Trafili do policyjnego kotła, bo stanęli na drodze Marszu Niepodległości

Obywatele RP chcieli zaprotestować przeciwko narodowcom, którzy uczestniczyli w tegorocznym Marszu Niepodległości. To się jednak nie udało, bo drogę zagrodzili im funkcjonariusze policji.

Czas mijał, a kontrmanifestanci nie mogli opuścić policyjnego kordonu. Inni członkowie ruchu i ich znajomi zaczęli więc informować o sprawie w mediach społecznościowych.
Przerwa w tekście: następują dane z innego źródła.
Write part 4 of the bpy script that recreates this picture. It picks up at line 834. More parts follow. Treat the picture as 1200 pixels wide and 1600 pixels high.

"To jest łamanie praw człowieka, to są tortury. To część grupy, która co roku staje przy trasie Marszu Niepodległości, żeby pokazać, że nie wszyscy godzimy się na nacjonalizm w Polsce" – informowali w piątek wieczorem członkowie ruchu.

Obywatele RP trafili do policyjnego kotła przed godz. 15. Komenda Stołeczna Policji potwierdziła, że osoby te znalazły się "w strefie działań policji" i odmówiły wylegitymowania się, co było podstawą do ich zatrzymania.

Oburzenie wzbudziło jednak to, że policjanci użyli siły wobec kontrmanifestantów, którzy w spokoju stali z transparentami, flagami czy białymi różami. Jak tłumaczy to policja?

– To, co robiliśmy, to była ewakuacja uczestników tych zgromadzeń. Musimy mieć komfort działania w strefie wykonywania swoich zadań. Nie chcąc dopuścić do sytuacji groźnych, musieliśmy użyć środków przymusu – mówił Sylwester Marczak, rzecznik prasowy Komendy Stołecznej Policji, cytowany przez "Gazetę Wyborczą".

Jeden z manifestantów: Nie mieli żadnej podstawy, to były tortury

Policjanci rozeszli się po godz. 21. Niedługo potem udało nam się skontaktować z Wojciechem Kiniasiewiczem, jednym z manifestantów, którzy trafili do policyjnego kotła na sześć godzin. Jego relacja znacznie różni się od tego, co mówi policja.

– Było nas 16, może 20 osób. Po sześciu godzinach policjanci nagle się wycofali, zniknęli. Wcześniej na komisariat zostało przewiezionych kilka osób, a reszta została na miejscu. Nie mieli prawa przetrzymywać nas przez tyle godzin – mówi Wojciech Kiniasiewicz w rozmowie z naTemat.

Jak dodaje, funkcjonariusze nie chcieli powiedzieć, dlaczego ich otoczyli. – Chcieli natomiast, żebyśmy się wylegitymowali, ale nie mieli ku temu żadnych podstaw. Nikt z nas ani nie popełnił przestępstwa, ani nie jest poszukiwany przez policję – opowiada nam społecznik.

Domyśla się jednak, dlaczego on i kilkanaście innych osób przez wiele godzin stało w policyjnym kotle. – Policjanci koniecznie chcieli poznać nasze dane. To były tortury, by wydusić od nas podanie tożsamości – nie ma wątpliwości Kiniasiewicz.

I dodaje: – A dlaczego policjanci zostawili nas w spokoju? Może dlatego, że na miejscu pojawili się zastępczyni Rzecznika Praw Obywatelskich Hanna Machińska i poseł Michał Szczerba.

Obywatele RP zapowiadają, że tej sprawy tak nie zostawią. – Będziemy składać zażalenie na działania policji i zawiadomimy prokuraturę ws. przekroczenia uprawnień przez funkcjonariuszy – mówi Wojciech Kiniasiewicz.

O godz. 22:15 dostaliśmy sms-a od Agnieszki Markowskiej, która również trafiła do policyjnego kordonu.

"Dwie osoby przewiezione do dwóch komisariatów. Jedna na Jagiellońską, druga gdzieś na Bemowo. Poseł Szczerba razem z panią Machińską pojechali do zatrzymanych. Reszta zwolniona" – napisała.